By 1938 the Soviet Union was in a turmoil of fear and killing, all supervised by Yezhov. Stalin kept a low profile, but Yezhov was now everywhere, hailed as the hero-avenger of a society in which enemies were omnipresent. He was now almost as powerful as Stalin, worshipped in poems and songs, with towns named in his honor. Yezhov devised special execution chambers at Moscow’s notorious Lubyanka Prison and elsewhere; the chambers had a sloping concrete floor like an abattoir, wooden walls to absorb bullets and hoses to wash away the blood.

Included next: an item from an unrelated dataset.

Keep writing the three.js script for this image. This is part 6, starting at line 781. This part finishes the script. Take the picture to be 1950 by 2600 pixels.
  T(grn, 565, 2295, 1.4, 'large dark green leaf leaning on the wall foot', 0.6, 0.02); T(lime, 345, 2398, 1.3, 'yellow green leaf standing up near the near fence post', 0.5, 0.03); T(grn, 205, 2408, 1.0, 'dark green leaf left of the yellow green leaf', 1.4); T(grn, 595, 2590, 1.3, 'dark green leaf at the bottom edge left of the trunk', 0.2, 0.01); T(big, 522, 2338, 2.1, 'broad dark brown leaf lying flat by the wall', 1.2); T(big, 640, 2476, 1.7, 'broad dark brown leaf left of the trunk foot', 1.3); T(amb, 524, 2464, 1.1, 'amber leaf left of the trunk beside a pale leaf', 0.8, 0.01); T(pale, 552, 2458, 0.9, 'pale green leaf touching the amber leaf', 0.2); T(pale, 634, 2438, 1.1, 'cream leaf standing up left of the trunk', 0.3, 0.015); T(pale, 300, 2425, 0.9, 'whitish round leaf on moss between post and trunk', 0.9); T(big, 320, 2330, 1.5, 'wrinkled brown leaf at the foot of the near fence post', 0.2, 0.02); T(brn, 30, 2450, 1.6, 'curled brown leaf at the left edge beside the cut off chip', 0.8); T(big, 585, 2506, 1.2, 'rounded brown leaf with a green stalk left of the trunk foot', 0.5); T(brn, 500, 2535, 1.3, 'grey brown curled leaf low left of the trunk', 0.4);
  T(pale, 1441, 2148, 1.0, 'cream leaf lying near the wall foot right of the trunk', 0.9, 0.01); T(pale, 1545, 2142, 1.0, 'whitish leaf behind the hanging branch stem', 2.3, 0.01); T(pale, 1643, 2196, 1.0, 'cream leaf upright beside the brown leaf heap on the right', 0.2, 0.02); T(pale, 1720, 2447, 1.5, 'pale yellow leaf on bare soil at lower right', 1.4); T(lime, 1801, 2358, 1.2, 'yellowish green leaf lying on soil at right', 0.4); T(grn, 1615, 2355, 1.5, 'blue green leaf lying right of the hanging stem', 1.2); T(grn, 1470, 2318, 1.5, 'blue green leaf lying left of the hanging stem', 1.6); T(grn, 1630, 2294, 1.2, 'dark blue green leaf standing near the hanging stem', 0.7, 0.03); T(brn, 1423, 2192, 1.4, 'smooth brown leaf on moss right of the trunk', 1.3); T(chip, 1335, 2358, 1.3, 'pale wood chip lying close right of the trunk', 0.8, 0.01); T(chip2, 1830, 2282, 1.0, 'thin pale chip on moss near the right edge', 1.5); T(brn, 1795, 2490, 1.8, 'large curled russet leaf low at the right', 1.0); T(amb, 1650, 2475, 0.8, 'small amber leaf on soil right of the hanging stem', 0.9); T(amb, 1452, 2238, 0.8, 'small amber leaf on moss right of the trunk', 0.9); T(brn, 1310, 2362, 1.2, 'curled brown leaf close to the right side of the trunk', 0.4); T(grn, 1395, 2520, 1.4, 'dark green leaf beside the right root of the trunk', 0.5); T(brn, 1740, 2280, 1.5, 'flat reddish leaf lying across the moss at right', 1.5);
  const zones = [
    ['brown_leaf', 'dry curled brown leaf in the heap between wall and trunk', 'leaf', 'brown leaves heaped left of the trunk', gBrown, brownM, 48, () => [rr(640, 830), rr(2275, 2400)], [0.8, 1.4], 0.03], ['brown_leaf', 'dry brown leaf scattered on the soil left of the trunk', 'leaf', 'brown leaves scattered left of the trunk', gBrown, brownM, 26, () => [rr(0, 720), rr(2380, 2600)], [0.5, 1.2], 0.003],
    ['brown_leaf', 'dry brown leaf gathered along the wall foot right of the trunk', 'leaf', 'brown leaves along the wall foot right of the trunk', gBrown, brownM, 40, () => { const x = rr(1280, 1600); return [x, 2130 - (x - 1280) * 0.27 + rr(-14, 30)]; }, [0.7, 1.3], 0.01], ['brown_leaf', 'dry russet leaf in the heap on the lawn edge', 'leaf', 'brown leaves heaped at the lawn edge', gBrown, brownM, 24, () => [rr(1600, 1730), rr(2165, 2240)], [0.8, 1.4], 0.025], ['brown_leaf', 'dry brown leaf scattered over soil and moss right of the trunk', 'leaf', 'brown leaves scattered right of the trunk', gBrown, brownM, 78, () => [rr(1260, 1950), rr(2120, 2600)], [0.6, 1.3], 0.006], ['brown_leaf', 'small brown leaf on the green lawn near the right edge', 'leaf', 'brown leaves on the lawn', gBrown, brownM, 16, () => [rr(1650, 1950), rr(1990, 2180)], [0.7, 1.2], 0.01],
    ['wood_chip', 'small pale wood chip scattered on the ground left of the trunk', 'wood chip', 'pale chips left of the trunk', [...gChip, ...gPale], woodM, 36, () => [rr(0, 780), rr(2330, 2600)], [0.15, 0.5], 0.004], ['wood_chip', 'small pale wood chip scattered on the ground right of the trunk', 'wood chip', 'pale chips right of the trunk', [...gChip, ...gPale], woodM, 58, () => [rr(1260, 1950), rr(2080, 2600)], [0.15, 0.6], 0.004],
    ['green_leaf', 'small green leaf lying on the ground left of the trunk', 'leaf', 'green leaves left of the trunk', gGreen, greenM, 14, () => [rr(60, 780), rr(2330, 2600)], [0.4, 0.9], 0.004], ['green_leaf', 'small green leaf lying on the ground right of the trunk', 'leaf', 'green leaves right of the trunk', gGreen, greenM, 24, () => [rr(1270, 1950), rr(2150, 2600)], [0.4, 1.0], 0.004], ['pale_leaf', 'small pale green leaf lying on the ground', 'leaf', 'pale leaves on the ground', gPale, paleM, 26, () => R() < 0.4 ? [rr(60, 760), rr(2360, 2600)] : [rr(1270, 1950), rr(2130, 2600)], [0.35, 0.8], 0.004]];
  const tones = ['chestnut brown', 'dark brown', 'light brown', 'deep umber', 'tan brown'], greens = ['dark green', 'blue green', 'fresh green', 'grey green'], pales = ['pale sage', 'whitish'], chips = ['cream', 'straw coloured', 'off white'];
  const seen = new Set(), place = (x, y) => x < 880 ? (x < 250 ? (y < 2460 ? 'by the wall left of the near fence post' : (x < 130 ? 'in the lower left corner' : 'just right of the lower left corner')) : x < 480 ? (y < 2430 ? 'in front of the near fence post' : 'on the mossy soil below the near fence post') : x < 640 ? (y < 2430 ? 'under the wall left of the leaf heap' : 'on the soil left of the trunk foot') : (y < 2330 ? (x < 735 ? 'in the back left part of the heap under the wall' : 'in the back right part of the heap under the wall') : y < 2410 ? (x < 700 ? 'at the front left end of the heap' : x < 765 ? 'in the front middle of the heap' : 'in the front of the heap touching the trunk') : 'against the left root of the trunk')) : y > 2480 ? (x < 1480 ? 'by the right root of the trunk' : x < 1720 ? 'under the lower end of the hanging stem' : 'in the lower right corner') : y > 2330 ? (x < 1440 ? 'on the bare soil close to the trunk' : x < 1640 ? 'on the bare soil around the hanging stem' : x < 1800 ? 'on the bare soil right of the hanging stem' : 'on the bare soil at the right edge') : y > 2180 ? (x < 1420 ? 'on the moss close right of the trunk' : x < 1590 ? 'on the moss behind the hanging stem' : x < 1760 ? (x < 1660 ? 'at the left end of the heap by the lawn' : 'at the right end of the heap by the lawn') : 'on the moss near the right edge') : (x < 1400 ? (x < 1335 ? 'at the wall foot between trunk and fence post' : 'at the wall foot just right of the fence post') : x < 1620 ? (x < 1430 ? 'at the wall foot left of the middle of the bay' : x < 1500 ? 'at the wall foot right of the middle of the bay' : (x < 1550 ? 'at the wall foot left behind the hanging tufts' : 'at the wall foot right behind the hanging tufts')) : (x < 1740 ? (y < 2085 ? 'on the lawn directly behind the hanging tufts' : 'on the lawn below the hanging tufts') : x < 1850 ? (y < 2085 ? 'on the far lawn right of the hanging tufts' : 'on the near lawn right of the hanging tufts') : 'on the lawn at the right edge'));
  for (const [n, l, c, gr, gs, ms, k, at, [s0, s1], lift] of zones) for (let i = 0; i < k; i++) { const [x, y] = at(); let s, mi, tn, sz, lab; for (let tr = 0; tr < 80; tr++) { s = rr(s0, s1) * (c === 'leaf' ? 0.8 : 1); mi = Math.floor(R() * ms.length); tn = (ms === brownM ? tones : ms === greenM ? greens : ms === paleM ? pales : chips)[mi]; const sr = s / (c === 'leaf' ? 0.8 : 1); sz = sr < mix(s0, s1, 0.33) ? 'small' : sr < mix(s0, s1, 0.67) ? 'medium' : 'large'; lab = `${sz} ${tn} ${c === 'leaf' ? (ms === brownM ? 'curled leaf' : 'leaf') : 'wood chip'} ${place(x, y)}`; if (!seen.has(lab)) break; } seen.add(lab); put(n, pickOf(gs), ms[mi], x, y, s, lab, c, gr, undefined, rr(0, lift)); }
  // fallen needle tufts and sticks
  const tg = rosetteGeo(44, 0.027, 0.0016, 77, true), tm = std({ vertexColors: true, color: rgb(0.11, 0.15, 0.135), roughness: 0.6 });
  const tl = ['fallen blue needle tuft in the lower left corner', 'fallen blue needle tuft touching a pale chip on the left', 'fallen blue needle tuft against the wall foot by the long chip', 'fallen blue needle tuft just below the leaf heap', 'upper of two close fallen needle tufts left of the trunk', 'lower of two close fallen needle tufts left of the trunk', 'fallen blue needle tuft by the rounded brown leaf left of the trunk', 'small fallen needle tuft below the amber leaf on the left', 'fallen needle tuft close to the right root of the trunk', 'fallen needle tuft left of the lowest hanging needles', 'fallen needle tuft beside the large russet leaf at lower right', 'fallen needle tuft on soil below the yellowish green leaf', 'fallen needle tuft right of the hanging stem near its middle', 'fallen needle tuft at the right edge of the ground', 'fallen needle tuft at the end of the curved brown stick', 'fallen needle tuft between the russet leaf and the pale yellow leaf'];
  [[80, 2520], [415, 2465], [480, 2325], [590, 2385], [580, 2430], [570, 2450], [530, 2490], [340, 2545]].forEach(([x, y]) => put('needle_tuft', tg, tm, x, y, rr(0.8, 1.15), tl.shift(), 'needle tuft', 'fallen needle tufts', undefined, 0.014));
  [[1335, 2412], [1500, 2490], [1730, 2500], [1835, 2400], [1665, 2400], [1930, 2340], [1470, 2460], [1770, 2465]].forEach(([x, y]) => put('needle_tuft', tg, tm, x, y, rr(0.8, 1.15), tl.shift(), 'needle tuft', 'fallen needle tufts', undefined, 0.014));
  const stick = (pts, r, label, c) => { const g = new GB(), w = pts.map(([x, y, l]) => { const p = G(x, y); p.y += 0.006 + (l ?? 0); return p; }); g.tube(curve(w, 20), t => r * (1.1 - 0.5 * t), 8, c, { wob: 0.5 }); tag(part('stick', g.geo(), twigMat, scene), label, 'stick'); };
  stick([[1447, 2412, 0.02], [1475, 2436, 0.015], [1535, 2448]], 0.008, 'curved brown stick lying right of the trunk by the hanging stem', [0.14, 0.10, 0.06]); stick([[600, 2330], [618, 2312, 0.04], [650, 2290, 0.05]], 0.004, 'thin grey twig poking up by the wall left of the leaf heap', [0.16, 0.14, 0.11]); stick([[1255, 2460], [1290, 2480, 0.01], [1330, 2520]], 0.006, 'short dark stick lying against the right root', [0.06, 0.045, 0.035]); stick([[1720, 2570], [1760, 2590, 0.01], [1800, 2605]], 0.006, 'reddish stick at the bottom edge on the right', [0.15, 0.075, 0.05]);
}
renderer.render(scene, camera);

But by now Yezhov was cracking up and losing control. He constantly toured the country arresting and killing; he worked all night, torturing suspects and drinking heavily; he was becoming more and more paranoid, fearing that at any moment Stalin would turn against him. He had many of his close friends, ex-girlfriends and his own godfather shot. The stress ate at him: he boasted drunkenly that he ruled the country, he could arrest Stalin. As the third show trial starring Bukharin and Yagoda opened in Moscow, even Stalin became alarmed by the uncontrolled nature of the Terror he had unleashed. It had served its purpose, and now he needed a scapegoat. Stalin was hearing about Yezhov’s excesses, drunkenness, debauchery and boasting. He ordered Yezhov to kill his top lieutenants, including his deputy, who was chloroformed in Yezhov’s own office and then injected with poison. As he felt Stalin’s disapproval, Yezhov started to kill anyone who could incriminate him—a thousand were killed in five days without Stalin’s permission.